La dichiarazione con cui il premier uscente ha lasciato all'eterogenea armata del fronte referendario l'onere di venire a capo di una nuova legge elettorale è, formalmente, un atto dovuto. Ma nasconde non senza un filo di ironia la certezza che dall'accozzaglia, come il premier l'aveva frettolosamente chiamata, dei suoi oppositori molto difficilmente verrà fuori una proposta maggioritaria. E sarà questa la prima palude in cui incapperà il tentativo di sostituire il premier. Per non parlare della necessità di dar vita a un nuovo esecutivo, con un nuovo primo ministro. Con Renzi che se ne starà alla finestra, ma ancora con il pacchetto di voti in Parlamento indispensabili per la fiducia. Renzi rimane, dunque, con alcune importanti carte in mano.

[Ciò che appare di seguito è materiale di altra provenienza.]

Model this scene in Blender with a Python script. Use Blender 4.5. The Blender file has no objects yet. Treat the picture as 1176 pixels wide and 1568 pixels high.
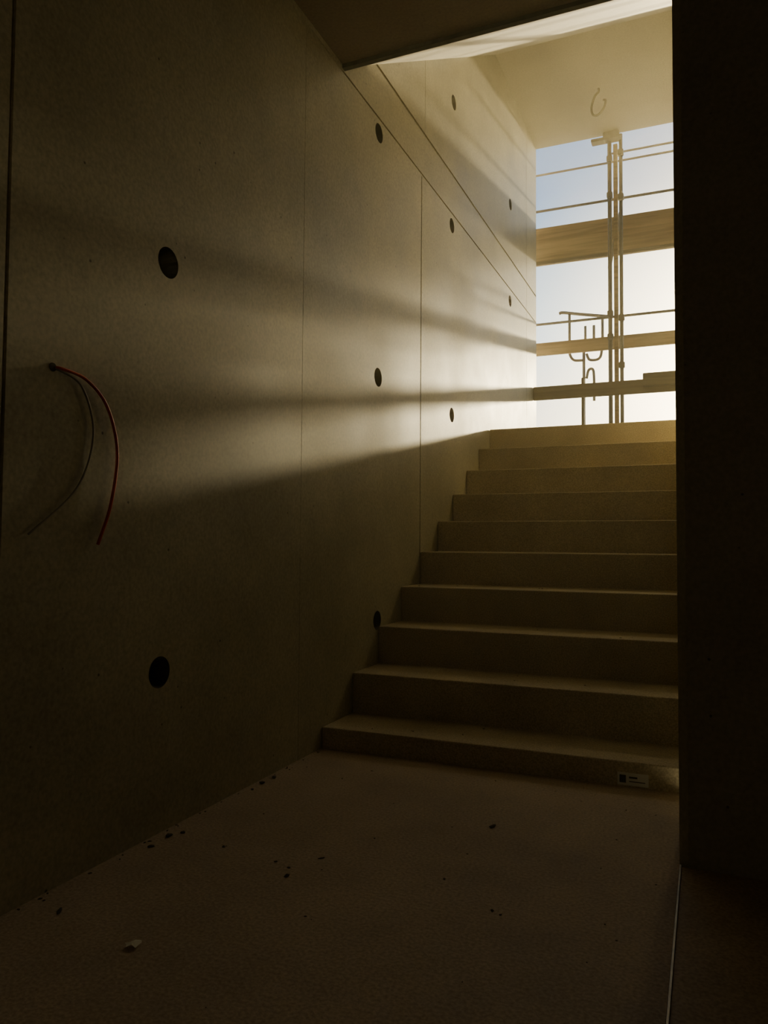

Ma è consapevole che la sconfitta è sonora. Più di quanto lui avesse previsto. E più di quanto avesse sperato lo stesso fronte dei suoi oppositori.

Certo, si può sostenere che quel quaranta e rotti per cento di voti andati al Sì è una percentuale simile (ma con due milioni di voti in più) a quella che, alle europee, aveva fatto decollare Renzi nell'empireo dei leader europei. E, oggi, questi voti li ha presi pur avendo contro una parte importante del suo partito. Con una formula abusata, questo potrebbe essere l'esordio del Partito della nazione. Ma si tratta di un territorio instabile, friabile, facilmente scomponibile. E per consolidarlo Renzi deve poter continuare a gestire la macchina del Partito democratico. Oggi, è questa la scelta più difficile. Anche per il suo temperamento, Renzi è tentato di mollare, andarsene sull'Aventino. E ripartire chissà come e quando con un'ennesima lunga marcia. Ma optando per questa strada solitaria, lascerebbe il paese in balia della ingovernabilità che è diventata subito palpabile. Con i mercati che cominceranno a ballare, le opposizioni a straparlare. E i grillini a festeggiare l'ipotesi di sbarcare a Palazzo Chigi. Se il presidente del Consiglio dimissionario abbandonasse anche il partito, non metterebbe soltanto a repentaglio il proprio destino personale. Ma anche quello del Paese. Sapremo nei prossimi giorni gli orientamenti che prenderà il premier dimissionario. E molto, certo, dipenderà dai colloqui al Qurinale col Capo dello Stato.

L'unico dato sicuro, al momento, è che non cambierà né oggi, né in un futuro prevedibile la carta costituzionale. Tutto il resto, invece, è in movimento. E in una Europa che sta scivolando veloce nel vortice dell'antipolitica, l'Italia non sembra più capace di offrire un'alternativa, e un'ancora.